GOAL
Write out the material exactly, without any of its pictures.

++++++

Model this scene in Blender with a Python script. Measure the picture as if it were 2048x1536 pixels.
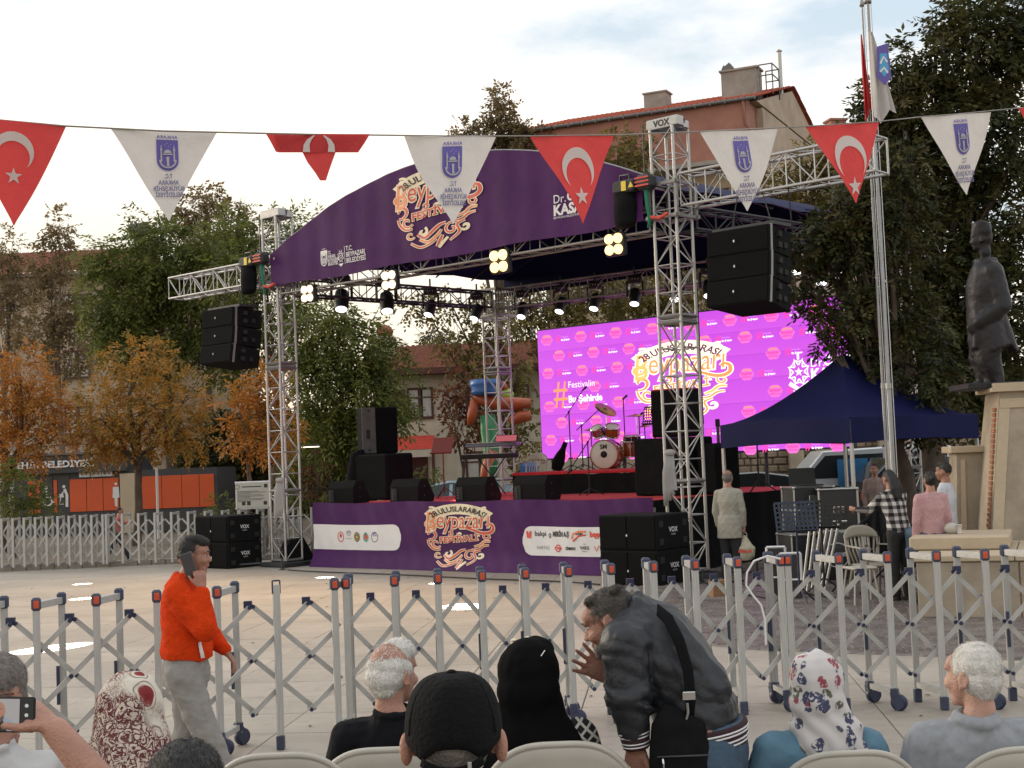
import bpy, math, random
import numpy as np
from mathutils import Vector, Matrix, Quaternion, Euler
random.seed(7); RNG = np.random.default_rng(7)
for o_ in list(bpy.data.objects): bpy.data.objects.remove(o_)
SC = bpy.context.scene
COL = SC.collection
R = math.radians
# ------------------------------------------------------------------ camera
FPX = 2800.0; CAMZ = 1.93
cam_d = bpy.data.cameras.new('camera'); cam = bpy.data.objects.new('camera', cam_d); COL.objects.link(cam)
cam_d.sensor_width = 36.0; cam_d.lens = 36*FPX/2048; cam_d.clip_end = 2000; cam_d.clip_start = .05
CROT = (Matrix.Rotation(R(90+3.107), 3, 'X') @ Matrix.Rotation(R(-2.29), 3, 'Z'))
cam.matrix_world = Matrix.Translation((0, 0, CAMZ)) @ CROT.to_4x4()
SC.camera = cam
cam_d.dof.use_dof = False
# ------------------------------------------------------------------ world
EXPO = 0.36
w = bpy.data.worlds.new('World'); SC.world = w; w.use_nodes = True
nt = w.node_tree; nt.nodes.clear()
N = nt.nodes.new; L = nt.links.new
out = N('ShaderNodeOutputWorld'); bg = N('ShaderNodeBackground'); bg.inputs['Strength'].default_value = .105
sky = N('ShaderNodeTexSky'); sky.sky_type = 'NISHITA'; sky.sun_disc = False
SUN_EL, SUN_ROT = R(15), R(-60)
sky.sun_elevation = SUN_EL; sky.sun_rotation = SUN_ROT; sky.air_density = 1.0; sky.dust_density = 2.0; sky.ozone_density = 1.0; sky.altitude = 600
tc = N('ShaderNodeTexCoord'); mp = N('ShaderNodeMapping'); mp.inputs['Scale'].default_value = (1, 1, 2.6)
no = N('ShaderNodeTexNoise'); no.inputs['Scale'].default_value = 3.4; no.inputs['Detail'].default_value = 7; no.inputs['Roughness'].default_value = .55
rp = N('ShaderNodeValToRGB'); rp.color_ramp.elements[0].position = .40; rp.color_ramp.elements[1].position = .58
mx = N('ShaderNodeMixRGB'); mx.inputs['Color2'].default_value = (10.2, 9.7, 9.2, 1)
sc_ = N('ShaderNodeMixRGB'); sc_.blend_type = 'MIX'; sc_.inputs['Fac'].default_value = .72; sc_.inputs['Color2'].default_value = (5.9, 7.1, 8.1, 1)
L(tc.outputs['Generated'], mp.inputs['Vector']); L(mp.outputs['Vector'], no.inputs['Vector']); L(no.outputs['Fac'], rp.inputs['Fac'])
L(sky.outputs['Color'], sc_.inputs['Color1']); L(sc_.outputs['Color'], mx.inputs['Color1']); L(rp.outputs['Color'], mx.inputs['Fac'])
# thicker, warmer veil of cloud low over the horizon
sx = N('ShaderNodeSeparateXYZ'); L(tc.outputs['Generated'], sx.inputs[0])
mr = N('ShaderNodeMapRange'); mr.inputs['From Min'].default_value = .0; mr.inputs['From Max'].default_value = .34; mr.inputs['To Min'].default_value = .95; mr.inputs['To Max'].default_value = 0
L(sx.outputs['Z'], mr.inputs['Value'])
m2 = N('ShaderNodeMixRGB'); m2.inputs['Color2'].default_value = (10.4, 8.7, 5.9, 1)
mr2 = N('ShaderNodeMapRange'); mr2.inputs['From Min'].default_value = -.15; mr2.inputs['From Max'].default_value = .25; mr2.inputs['To Min'].default_value = 1; mr2.inputs['To Max'].default_value = .35; L(sx.outputs['X'], mr2.inputs['Value'])
mlt = N('ShaderNodeMath'); mlt.operation = 'MULTIPLY'; L(mr.outputs['Result'], mlt.inputs[0]); L(mr2.outputs['Result'], mlt.inputs[1]); L(mlt.outputs[0], m2.inputs['Fac']); L(mx.outputs['Color'], m2.inputs['Color1'])
L(m2.outputs['Color'], bg.inputs['Color']); L(bg.outputs[0], out.inputs[0])
# ------------------------------------------------------------------ sun
sd = bpy.data.lights.new('sun', 'SUN'); sd.energy = 1.4; sd.angle = R(30); sd.color = (1, .86, .68)
sun = bpy.data.objects.new('sun', sd); COL.objects.link(sun)
sdir = Vector((math.sin(SUN_ROT)*math.cos(SUN_EL), math.cos(SUN_ROT)*math.cos(SUN_EL), math.sin(SUN_EL)))
sun.rotation_euler = sdir.to_track_quat('Z', 'Y').to_euler()
SC.view_settings.view_transform = 'Standard'; SC.view_settings.look = 'None'
SC.view_settings.gamma = 1; SC.view_settings.use_curve_mapping = False; SC.view_settings.exposure = EXPO
SC.render.engine = 'CYCLES'
try:
    SC.cycles.max_bounces = 5; SC.cycles.diffuse_bounces = 2; SC.cycles.glossy_bounces = 2; SC.cycles.transmission_bounces = 2
    SC.cycles.caustics_reflective = False; SC.cycles.caustics_refractive = False; SC.cycles.sample_clamp_indirect = 4
except Exception: pass

# ------------------------------------------------------------------ helpers
def ray(px, py): return CROT @ Vector(((px-1024)/FPX, -(py-768)/FPX, -1))
def P(px, py, Y):
    r = ray(px, py); return Vector((0, 0, CAMZ)) + r*(Y/r.y)
def G(px, py, z=0.0):
    r = ray(px, py); return Vector((0, 0, CAMZ)) + r*((z-CAMZ)/r.z)
ROLL = .04
def horizon(px): return 920-ROLL*(px-1024)
SA = R(-41.5); SU = Vector((math.cos(SA), math.sin(SA), 0)); SV = Vector((-math.sin(SA), math.cos(SA), 0)); SO = Vector((-4.62, 28.1, 0))
def S(u, v, z=0.0): return SO + SU*u + SV*v + Vector((0, 0, z))
def V(*a): return Vector(a)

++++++

SOLUTION
Model this scene in Blender with a Python script. Measure the picture as if it were 2048x1536 pixels.
import bpy, math, random
import numpy as np
from mathutils import Vector, Matrix, Quaternion, Euler
random.seed(7); RNG = np.random.default_rng(7)
for o_ in list(bpy.data.objects): bpy.data.objects.remove(o_)
SC = bpy.context.scene
COL = SC.collection
R = math.radians
# ------------------------------------------------------------------ camera
FPX = 2800.0; CAMZ = 1.93
cam_d = bpy.data.cameras.new('camera'); cam = bpy.data.objects.new('camera', cam_d); COL.objects.link(cam)
cam_d.sensor_width = 36.0; cam_d.lens = 36*FPX/2048; cam_d.clip_end = 2000; cam_d.clip_start = .05
CROT = (Matrix.Rotation(R(90+3.107), 3, 'X') @ Matrix.Rotation(R(-2.29), 3, 'Z'))
cam.matrix_world = Matrix.Translation((0, 0, CAMZ)) @ CROT.to_4x4()
SC.camera = cam
cam_d.dof.use_dof = False
# ------------------------------------------------------------------ world
EXPO = 0.36
w = bpy.data.worlds.new('World'); SC.world = w; w.use_nodes = True
nt = w.node_tree; nt.nodes.clear()
N = nt.nodes.new; L = nt.links.new
out = N('ShaderNodeOutputWorld'); bg = N('ShaderNodeBackground'); bg.inputs['Strength'].default_value = .105
sky = N('ShaderNodeTexSky'); sky.sky_type = 'NISHITA'; sky.sun_disc = False
SUN_EL, SUN_ROT = R(15), R(-60)
sky.sun_elevation = SUN_EL; sky.sun_rotation = SUN_ROT; sky.air_density = 1.0; sky.dust_density = 2.0; sky.ozone_density = 1.0; sky.altitude = 600
tc = N('ShaderNodeTexCoord'); mp = N('ShaderNodeMapping'); mp.inputs['Scale'].default_value = (1, 1, 2.6)
no = N('ShaderNodeTexNoise'); no.inputs['Scale'].default_value = 3.4; no.inputs['Detail'].default_value = 7; no.inputs['Roughness'].default_value = .55
rp = N('ShaderNodeValToRGB'); rp.color_ramp.elements[0].position = .40; rp.color_ramp.elements[1].position = .58
mx = N('ShaderNodeMixRGB'); mx.inputs['Color2'].default_value = (10.2, 9.7, 9.2, 1)
sc_ = N('ShaderNodeMixRGB'); sc_.blend_type = 'MIX'; sc_.inputs['Fac'].default_value = .72; sc_.inputs['Color2'].default_value = (5.9, 7.1, 8.1, 1)
L(tc.outputs['Generated'], mp.inputs['Vector']); L(mp.outputs['Vector'], no.inputs['Vector']); L(no.outputs['Fac'], rp.inputs['Fac'])
L(sky.outputs['Color'], sc_.inputs['Color1']); L(sc_.outputs['Color'], mx.inputs['Color1']); L(rp.outputs['Color'], mx.inputs['Fac'])
# thicker, warmer veil of cloud low over the horizon
sx = N('ShaderNodeSeparateXYZ'); L(tc.outputs['Generated'], sx.inputs[0])
mr = N('ShaderNodeMapRange'); mr.inputs['From Min'].default_value = .0; mr.inputs['From Max'].default_value = .34; mr.inputs['To Min'].default_value = .95; mr.inputs['To Max'].default_value = 0
L(sx.outputs['Z'], mr.inputs['Value'])
m2 = N('ShaderNodeMixRGB'); m2.inputs['Color2'].default_value = (10.4, 8.7, 5.9, 1)
mr2 = N('ShaderNodeMapRange'); mr2.inputs['From Min'].default_value = -.15; mr2.inputs['From Max'].default_value = .25; mr2.inputs['To Min'].default_value = 1; mr2.inputs['To Max'].default_value = .35; L(sx.outputs['X'], mr2.inputs['Value'])
mlt = N('ShaderNodeMath'); mlt.operation = 'MULTIPLY'; L(mr.outputs['Result'], mlt.inputs[0]); L(mr2.outputs['Result'], mlt.inputs[1]); L(mlt.outputs[0], m2.inputs['Fac']); L(mx.outputs['Color'], m2.inputs['Color1'])
L(m2.outputs['Color'], bg.inputs['Color']); L(bg.outputs[0], out.inputs[0])
# ------------------------------------------------------------------ sun
sd = bpy.data.lights.new('sun', 'SUN'); sd.energy = 1.4; sd.angle = R(30); sd.color = (1, .86, .68)
sun = bpy.data.objects.new('sun', sd); COL.objects.link(sun)
sdir = Vector((math.sin(SUN_ROT)*math.cos(SUN_EL), math.cos(SUN_ROT)*math.cos(SUN_EL), math.sin(SUN_EL)))
sun.rotation_euler = sdir.to_track_quat('Z', 'Y').to_euler()
SC.view_settings.view_transform = 'Standard'; SC.view_settings.look = 'None'
SC.view_settings.gamma = 1; SC.view_settings.use_curve_mapping = False; SC.view_settings.exposure = EXPO
SC.render.engine = 'CYCLES'
try:
    SC.cycles.max_bounces = 5; SC.cycles.diffuse_bounces = 2; SC.cycles.glossy_bounces = 2; SC.cycles.transmission_bounces = 2
    SC.cycles.caustics_reflective = False; SC.cycles.caustics_refractive = False; SC.cycles.sample_clamp_indirect = 4
except Exception: pass

# ------------------------------------------------------------------ helpers
def ray(px, py): return CROT @ Vector(((px-1024)/FPX, -(py-768)/FPX, -1))
def P(px, py, Y):
    r = ray(px, py); return Vector((0, 0, CAMZ)) + r*(Y/r.y)
def G(px, py, z=0.0):
    r = ray(px, py); return Vector((0, 0, CAMZ)) + r*((z-CAMZ)/r.z)
ROLL = .04
def horizon(px): return 920-ROLL*(px-1024)
SA = R(-41.5); SU = Vector((math.cos(SA), math.sin(SA), 0)); SV = Vector((-math.sin(SA), math.cos(SA), 0)); SO = Vector((-4.62, 28.1, 0))
def S(u, v, z=0.0): return SO + SU*u + SV*v + Vector((0, 0, z))
def V(*a): return Vector(a)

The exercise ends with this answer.